The kicker is the outcome for the next quarter: revenue of about $80m, a 33.6 per cent fall, in a booming market. There's likely to be a loss, possibly a substantial one, rather than a profit next quarter. Back in the second fiscal 2012 quarter revenue was $84m and Fusion-io made a $5.7m loss.

With more employees now, the loss next quarter could be between $10m and $15m, according to the company's chief financial officer Dennis Wolf. What's going on?

Fusion-io revenues to Q3 fy2013: up, up and oops, off a cliff

Fusion-io revenues and net income to Q2 fiscal 2013 with dismal third quarter outlook added

To reassure us that the long-term picture is good, Fusion-io said it expects full fiscal 2013 year revenues to be between $420m and $440m; they were $359.3m in fiscal 2012. The implication is that the fourth quarter will see a substantial revenue jump back up to somewhere between $101m and $121m.

The problem is that Fusion-io's sales are highly susceptible to order rates from its top customers, namely Facebook and Apple.

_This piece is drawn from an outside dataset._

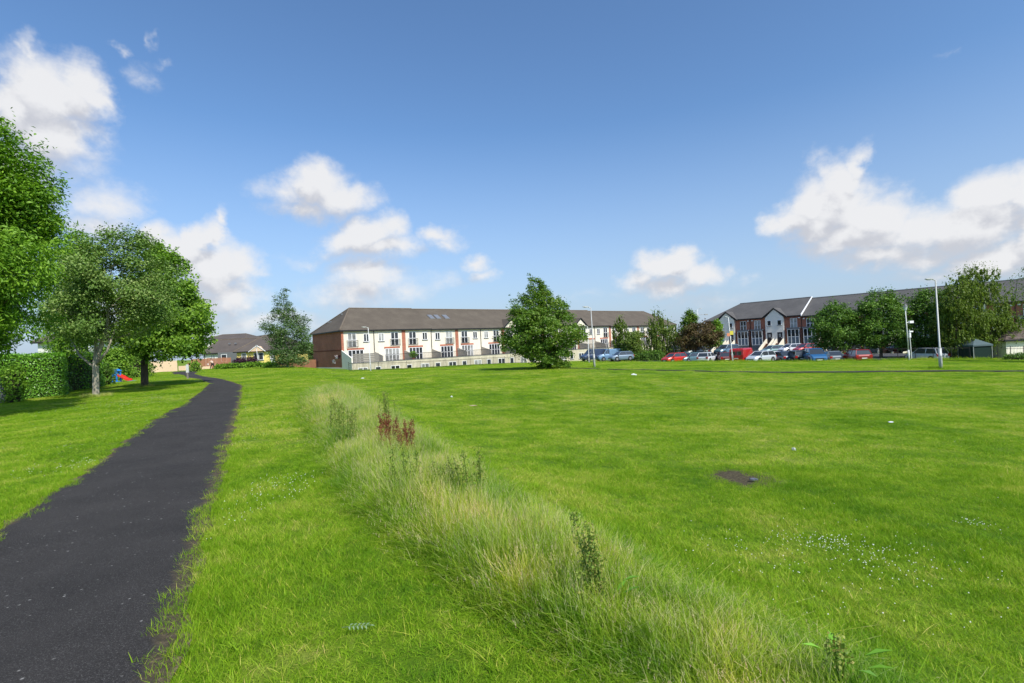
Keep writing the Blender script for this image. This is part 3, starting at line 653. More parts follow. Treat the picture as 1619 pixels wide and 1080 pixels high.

Wolf referred to this, initially saying how great they were as long-term customers: "Our two largest customers have purchased nearly half a billion from Fusion-io since 2010, representing robust adoption of our technology. There is a lot of potential with these key customers, and the change in our guidance reflects a two-quarter shift in the timing of their bulk purchases."

He added that the flash chip biz has $365m in "cash and equivalents". Investors took heart and the stock initially rose 3.3 per cent overnight to $20.09 a piece - then fell by as much as 24 per cent in extended trading.

The earnings call - a transcription is available from Seeking Alpha - revealed more information as financial analysts quizzed bosses on this forecast growth reversal. Specifically, the callers were concerned that just two customers can cause a 33 per cent quarterly revenue drop by altering their buying patterns.

Co-founder, president and CEO David Flynn talked of "broadening the base of the core business", and said: "We had 10 customers place orders in excess of $1m, including a large Chinese gaming and social networking company, a rapidly growing cloud-based company, and two of the US’s largest telcos. EMEA orders nearly doubled year over year and Asia-Pac orders grew more than 130 per cent year over year."

But Fusion-io is still confident that Facebook and Apple will order lots more Flash NAND gear to keep applications' hot data in faster-than-disk memory and thus earn a performance increase. Flynn said other web companies were facing the same "hyperscale" computing problems and "five of the 10 orders over a million dollars this past quarter were for ioScale," Fusion-io's superdense flash card for dealing with this.

Wolf added that "Facebook, Apple, and HP combined represented 69 per cent of total revenue, and 34 per cent, 16 per cent, and 19 per cent respectively".

Analyst Katy Huby of Morgan Stanley asked a key question: "Is there any risk that those customers are taking a step back and rethinking their architecture and maybe considering or inviting new competitors in to bid for their next round of business?"

Flynn replied: "We don’t see a risk from the competition from that point of view. We see the point where the elasticity tips to where, even for sheer capacity, performance aside, that Flash will ultimately displace disks. And we expect to be at the forefront of that in how we structure our product offerings for this market."